:: INFORMATION SHOWN ::
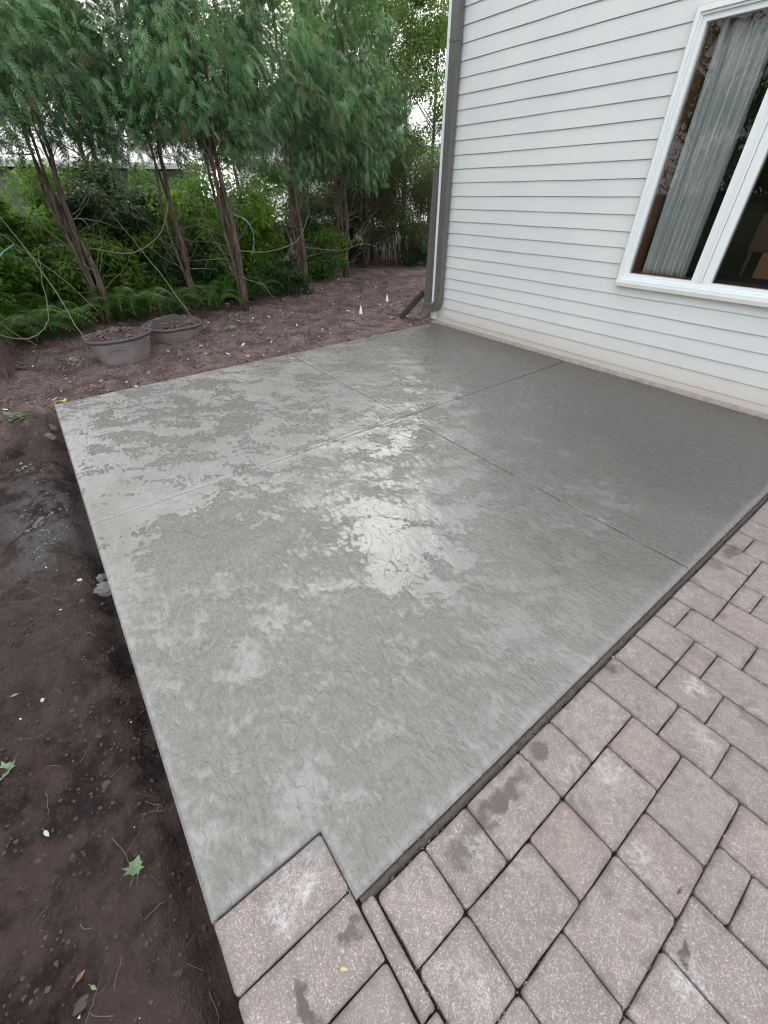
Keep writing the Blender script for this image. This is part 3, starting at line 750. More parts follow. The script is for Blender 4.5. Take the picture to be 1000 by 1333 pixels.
# ------------------------------------------------------------------ vegetation builders
def rotmats(yawa, pitcha, rolla):
    cy_, sy_, cp, sp_, cr_, sr = np.cos(yawa), np.sin(yawa), np.cos(pitcha), np.sin(pitcha), np.cos(rolla), np.sin(rolla)
    R = np.empty((len(yawa), 3, 3))
    R[:, 0, 0] = cy_*cp; R[:, 0, 1] = cy_*sp_*sr - sy_*cr_; R[:, 0, 2] = cy_*sp_*cr_ + sy_*sr
    R[:, 1, 0] = sy_*cp; R[:, 1, 1] = sy_*sp_*sr + cy_*cr_; R[:, 1, 2] = sy_*sp_*cr_ - cy_*sr
    R[:, 2, 0] = -sp_; R[:, 2, 1] = cp*sr; R[:, 2, 2] = cp*cr_
    return R        # local +X points along yaw, pitched down by pitch
def scatter(name, tv, tf, pos, R, sc, tint, mat, parent, smooth=False):
    N = len(pos); V = np.einsum('nij,kj->nki', R, tv)*np.asarray(sc).reshape(N, 1, 1) + pos[:, None, :]
    F = tf[None] + (np.arange(N)*len(tv))[:, None, None]
    return mesh_np(name, V.reshape(-1, 3), F.reshape(-1, tf.shape[1]), mat, parent, smooth, {'tint': np.clip(np.repeat(tint, len(tv)) + np.repeat(np.random.default_rng(N).normal(0, .09, (N*len(tv)+3)//4+1), 4)[:N*len(tv)]*(np.repeat(tint, len(tv)) < .9), 0, 1)})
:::
WHAT IS EXPECTED ->
Write out the material above again, word for word, minus its pictures.

EXERCISE RESULT ->
Keep writing the Blender script for this image. This is part 3, starting at line 750. More parts follow. The script is for Blender 4.5. Take the picture to be 1000 by 1333 pixels.
# ------------------------------------------------------------------ vegetation builders
def rotmats(yawa, pitcha, rolla):
    cy_, sy_, cp, sp_, cr_, sr = np.cos(yawa), np.sin(yawa), np.cos(pitcha), np.sin(pitcha), np.cos(rolla), np.sin(rolla)
    R = np.empty((len(yawa), 3, 3))
    R[:, 0, 0] = cy_*cp; R[:, 0, 1] = cy_*sp_*sr - sy_*cr_; R[:, 0, 2] = cy_*sp_*cr_ + sy_*sr
    R[:, 1, 0] = sy_*cp; R[:, 1, 1] = sy_*sp_*sr + cy_*cr_; R[:, 1, 2] = sy_*sp_*cr_ - cy_*sr
    R[:, 2, 0] = -sp_; R[:, 2, 1] = cp*sr; R[:, 2, 2] = cp*cr_
    return R        # local +X points along yaw, pitched down by pitch
def scatter(name, tv, tf, pos, R, sc, tint, mat, parent, smooth=False):
    N = len(pos); V = np.einsum('nij,kj->nki', R, tv)*np.asarray(sc).reshape(N, 1, 1) + pos[:, None, :]
    F = tf[None] + (np.arange(N)*len(tv))[:, None, None]
    return mesh_np(name, V.reshape(-1, 3), F.reshape(-1, tf.shape[1]), mat, parent, smooth, {'tint': np.clip(np.repeat(tint, len(tv)) + np.repeat(np.random.default_rng(N).normal(0, .09, (N*len(tv)+3)//4+1), 4)[:N*len(tv)]*(np.repeat(tint, len(tv)) < .9), 0, 1)})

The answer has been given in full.